2023-02-06: restart

adjacent to everything i used to do on the internet was chatting. i'd work on my website and chat with high school friends, listen to my winamp playlists and send messages to people across town or across the country or across the world. icq, then aim, almost as good; after that came msn (bad), then, i don't know, facebook messenger (awful, terrible)? chat's been grim for a long time, or at least it's felt that way.

in north america most people just use sms on their phones, and it's okay, i guess. it's incredibly basic. it mostly works. we don't know better.

most of the rest of the world uses whatsapp, including my relatives overseas, who have been adding and re-adding me to the extended family chat for years, gently reminding me to participate. i don't know. it's always nice to see what's going on in their lives, but it never seemed to stick.

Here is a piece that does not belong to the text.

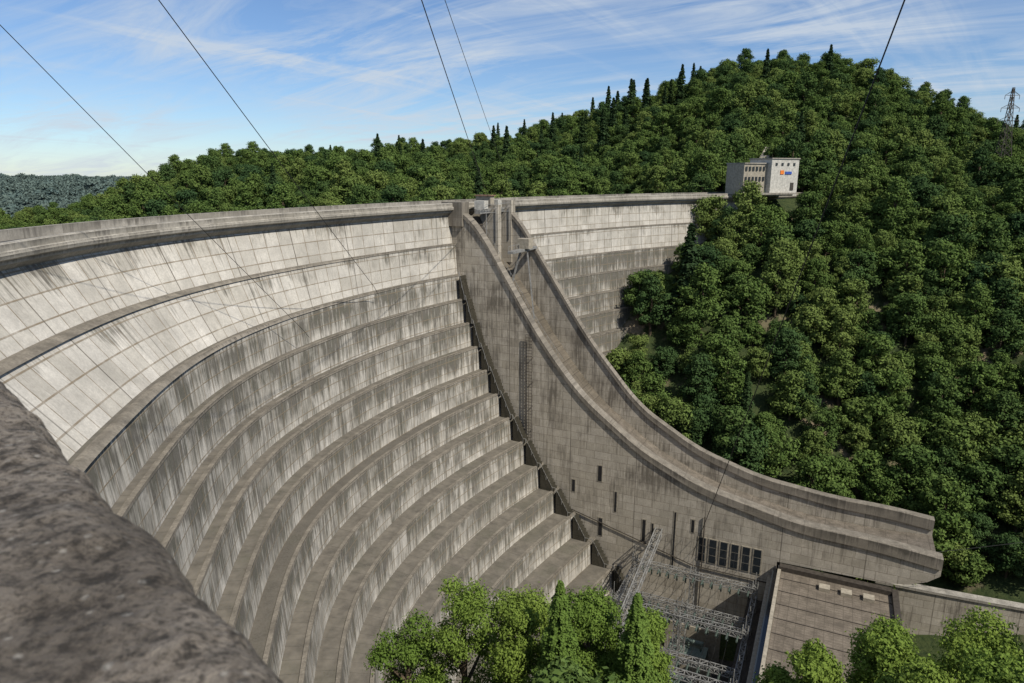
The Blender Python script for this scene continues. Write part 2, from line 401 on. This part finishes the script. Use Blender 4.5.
sbox('annex_roof',74.5,79.15,-54.3,-.4,-91,-90.6,M['rust'],ph)

# ------------------------------------------------------------ switchyard
def lattice(segs,a,b,w=1.0,step=1.2,r=.06):
    a,b=Vector(a),Vector(b); d=(b-a); Ln=d.length; d.normalize()
    up=Vector((0,0,1)) if abs(d.z)<.9 else Vector((.9,-.43,0)); x=d.cross(up).normalized(); y=d.cross(x).normalized()
    cs=[x*w/2*i+y*w/2*j for i,j in((-1,-1),(1,-1),(1,1),(-1,1))]
    for c in cs: segs.append((a+c,b+c,r*1.5))
    n=max(1,int(Ln/step))
    for k in range(n):
        p,q=a+d*Ln*k/n,a+d*Ln*(k+1)/n
        for i in range(4):
            c0,c1=cs[i],cs[(i+1)%4]
            segs.append((p+c0,q+c1) if k%2 else (p+c1,q+c0)); segs.append((p+c0,p+c1))
gy=empty('switchyard_gantry'); G=[]
rows=[-5,-13,-21,-29,-37,-46]
for i,w in enumerate(rows):
    zt_=-85.5 if i%2==0 else -88.5
    lattice(G,W(50,w,zt_),W(76,w,zt_),1.2,1.3,.07)
    for s in(50,63,76): lattice(G,W(s,w,-105),W(s,w,zt_+1.8),1.0,1.4)
    for s in(50,63,76): G.append((W(s,w,zt_+1.5),W(s,w,zt_+4.2),.07))
for s in(50,76): lattice(G,W(s,-5,-86.8),W(s,-46,-87.6),.9,1.3,.055)
lattice(G,W(54,0,-79.5),W(54,-40,-86),1.5,1.6,.085)
tubes('lattice_frames',G,.06,M['steel'],gy)
I=[]
for i,w in enumerate(rows):
    zt_=-85.5 if i%2==0 else -88.5
    for s in np.arange(52,76,1.9):
        for k in range(5): I.append((W(s,w+.3,zt_-.8-k*.36),W(s,w+.3,zt_-1.0-k*.36),.2))
        for k in range(5): I.append((W(s,w-.9-k*.36,zt_-.2),W(s,w-1.1-k*.36,zt_-.2),.2))
tubes('insulators',I,.2,M['porc'],gy,6)
I=[]
for s in np.arange(52,76,1.9):
    for w0,w1 in zip(rows[:-1],rows[1:]):
        pts=[W(s,w0+(w1-w0)*t,-87.3-1.2*4*t*(1-t)) for t in np.linspace(0,1,7)]
        I+=list(zip(pts[:-1],pts[1:]))
    I.append((W(s,-5,-86),W(s,-.1,-80)))
tubes('busbars',I,.04,M['cable'],gy)
I=[];J=[]
for w in(-9,-17,-25,-33,-41):
    for s in np.arange(38,58,2.4):
        I.append((W(s,w,-104.6),W(s,w,-101.5),.12)); I.append((W(s-.6,w,-101.5),W(s+.6,w,-101.5),.1))
        for q in range(5): J.append((W(s,w,-101.4+q*.4),W(s,w,-101.2+q*.4),.28))
tubes('disconnector_stands',I,.1,M['steel'],gy); tubes('disconnector_insulators',J,.2,M['porc'],gy,6)
for k,w in enumerate((-11,-23,-34)):
    tr=empty('power_transformer')
    sbox('tank',60,68,w-2,w+2,-104.2,-99.5,M['green'],tr)
    sbox('plinth',59,69,w-3,w+3,-105,-104.2,M['tan'],tr)
    for j in range(8): sbox('radiator_%d'%j,59.8+j,60.1+j,w-3.1,w-2.05,-104,-100,M['green'],tr)
    sg=[]
    for j in range(3):
        for q in range(7): sg.append((W(61.5+j*2.6,w,-99.5+q*.3),W(61.5+j*2.6,w,-99.35+q*.3),.25 if q%2 else .15))
    tubes('bushings',sg,.2,M['porc'],tr,6)
    sb=tubes('conservator',[(W(61,w+1.2,-98.4),W(67,w+1.2,-98.4),.5)],.5,M['green'],tr,10)
    for j in range(2): sbox('firewall_%d'%j,58,70,w-5+j*10-.15,w-5+j*10+.15,-105,-97.5,M['tan'],tr)
yd=[W(30,-75,-104.6),W(150,-75,-104.6),W(150,17,-104.6),W(30,17,-104.6)]
mesh('yard_ground',yd,[(0,1,2,3)],M['yard'])
rw=empty('retaining_wall')
def rwall(name,s0,s1,w0,w1,z0,z1,th,mat):
    ss=np.linspace(s0,s1,20); secs=[]
    for s in ss:
        w=w0+(w1-w0)*((s-s0)/(s1-s0))**1.3
        secs.append([W(s,w,z0),W(s,w,z1),W(s,w+th,z1),W(s,w+th,z0)])
    loft(name,secs,ss,lambda a,b:secs[a][b][2],mat,rw,caps=True)
rwall('wall',100,190,19,28,-108,-91,1.6,M['wall'])
rwall('coping',100,190,18.7,27.7,-91,-90.4,2.2,M['cap'])

# ------------------------------------------------------------ terrain
CP=[(0,0,-1.9),(-8,-3,-2),(10,-5,-2),(20,-12,-2),(0,-60,5),(60,-60,2),(-60,-60,0),(0,6,-7.5),(-6,5,-7.5),(7,5,-7.5),
(-12,14,-19),(-30,0,-8),(-39,10,-14),(15,12,-17),(30,12,-20),(0,30,-34),(-25,32,-46),(28,27,-33),(0,48,-52),(-30,50,-74),(-45,40,-52),(25,42,-47),
(45,30,-38),(55,55,-68),(-20,62,-84),(-40,70,-86),(0,70,-80),(28,66,-76),(0,92,-103),(40,88,-106),(-30,95,-106),(-20,130,-108),(20,140,-107),(10,110,-107),(60,110,-107),
(80,85,-107),(80,55,-82),(120,85,-108),(110,30,-60),(90,5,-22),(60,10,-22),(150,0,-35),(200,55,-110),(300,10,-112),(180,-40,0),(300,-100,10),
(47.6,157,-80),(66,150,-90),(84.5,145,-96),(113,137,-92),(25.6,187.6,-60),(45,176,-66),(64.8,193,-50),(79.9,224.7,-28),(94,254,-9),(100.8,176,-66),(118,212,-38),(139.5,257,-14),
(140,146,-84),(158.7,181.5,-52),(190.8,133,-85),(216.6,187,-42),(110,155,-82),
(155,420,53),(120,350,28),(170,330,17),(220,400,34),(287,400,10),(350,380,-6),(100,430,40),(55,450,24),(-8,500,15),(-80,500,6),(-166,450,0),(-205,430,-9),(-240,420,-30),(-250,350,-38),
(-150,330,-14),(-60,330,-9),(0,380,-6),(-100,400,-6),(60,320,-4),(100,290,0),(130,280,-3),(84,262,-9),(20,260,-28),(-40,220,-30),(-80,150,-55),(-100,60,-55),(-110,0,-25),(-150,200,-48),(-200,280,-44),(-120,260,-30),
(-330,330,-44),(-250,200,-50),(200,300,-6),(213,296,-7),(250,250,-16),(300,200,-40),(250,330,2),(400,300,-10),(155,600,25),(0,700,5),(-300,700,-30),(400,600,0),(-310,420,-42),(-450,600,-42),(-600,700,-32),(600,0,-20),(700,500,10),(-500,0,-20),(0,-400,30),(500,-300,20)]
CP=np.array(CP,float)
def kern(r2): return np.where(r2>1e-9,.5*r2*np.log(np.maximum(r2,1e-9)),0)
X=CP[:,:2]/100; n=len(X)
A=np.zeros((n+3,n+3)); A[:n,:n]=kern(((X[:,None]-X[None])**2).sum(2))+np.eye(n)*1e-4
A[:n,n]=1;A[:n,n+1:]=X;A[n,:n]=1;A[n+1:,:n]=X.T
sol=np.linalg.solve(A,np.concatenate([CP[:,2],[0,0,0]]))
def terr(P):
    P=np.asarray(P,float); out=np.empty(len(P))
    for i in range(0,len(P),20000):
        Q=P[i:i+20000]; q=Q/100
        z=kern(((q[:,None]-X[None])**2).sum(2))@sol[:n]+sol[n]+q@sol[n+1:]
        r=np.hypot(Q[:,0],Q[:,1]-150)
        far=-28+5*np.sin(Q[:,0]/170+1)*np.cos(Q[:,1]/420)+21*np.exp(-(((Q[:,0]+1150)/420)**2+((Q[:,1]-1250)/300)**2))
        f=sm(480,800,r); z=np.clip(z,-115,75)*(1-f)+far*f
        r0=np.hypot(Q[:,0],Q[:,1])
        nz=np.array([noise.noise((a/30,b/30,0)) *4.5+noise.noise((a/9,b/9,3))*.9 for a,b in Q])*np.clip((r0-60)/80,0,1)
        out[i:i+20000]=z+nz
    return out
def axis(c,r,fine,lim,g=1.12):
    a=list(np.arange(c-r,c+r+.1,fine)); s=fine
    while a[-1]<lim: s*=g; a.append(a[-1]+s)
    s=fine
    while a[0]>-lim: s*=g; a.insert(0,a[0]-s)
    return np.array(a)
ax=axis(40,210,4.2,6000); ay=axis(200,230,4.2,7000)
GX,GY=np.meshgrid(ax,ay); P=np.stack([GX.ravel(),GY.ravel()],1); Z=terr(P)
nx,ny=len(ax),len(ay); idx=np.arange(nx*ny).reshape(ny,nx)
F=np.stack([idx[:-1,:-1],idx[:-1,1:],idx[1:,1:],idx[1:,:-1]],-1).reshape(-1,4)
mesh('ground',np.column_stack([P,Z]),F,M['ground'],smooth=True)
sec=[[(C[i,0]+N[i,0]*o,C[i,1]+N[i,1]*o,-14.5) for o in(-6,-70)] for i in range(len(C))]
loft('reservoir_water',sec,L,[0,70],M['water'])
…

a few days ago, one of my old friends added me to a whatsapp chat of their closest people, a mix of people i knew and didn't, friends and strangers. a couple dozen participants, maybe half of them active. people i knew from when i first kept a journal. when we were opening our lives to each other online.

i knew i missed just chatting but i didn't realize how much, and how weak even an SMS group chat was in comparison, a simulacrum of what we used to do, what we were doing again. even though i'm doing all this on my phone, it fees in the best way like the evenings i'd waste on aim, chatting with strangers off in lansing or ottawa or the poconos.

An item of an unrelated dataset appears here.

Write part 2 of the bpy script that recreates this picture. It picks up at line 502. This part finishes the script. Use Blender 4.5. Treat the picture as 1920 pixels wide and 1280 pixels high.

through high school and in the summers between each year; after classes in undergrad, whether that was 3pm or 1am. coming home after spending the night out at the observatory. who's on. even just to hi and then sleep.

i missed that so much. and now it's back in my life. i'm making new friends. i'm reconnecting with old ones, those particular conversations picking up like they never stopped. i'm blessed for all these people i may never meet. i hope the other good people i used to talk to are out there too. that maybe they might think of me. that one day we could chat again.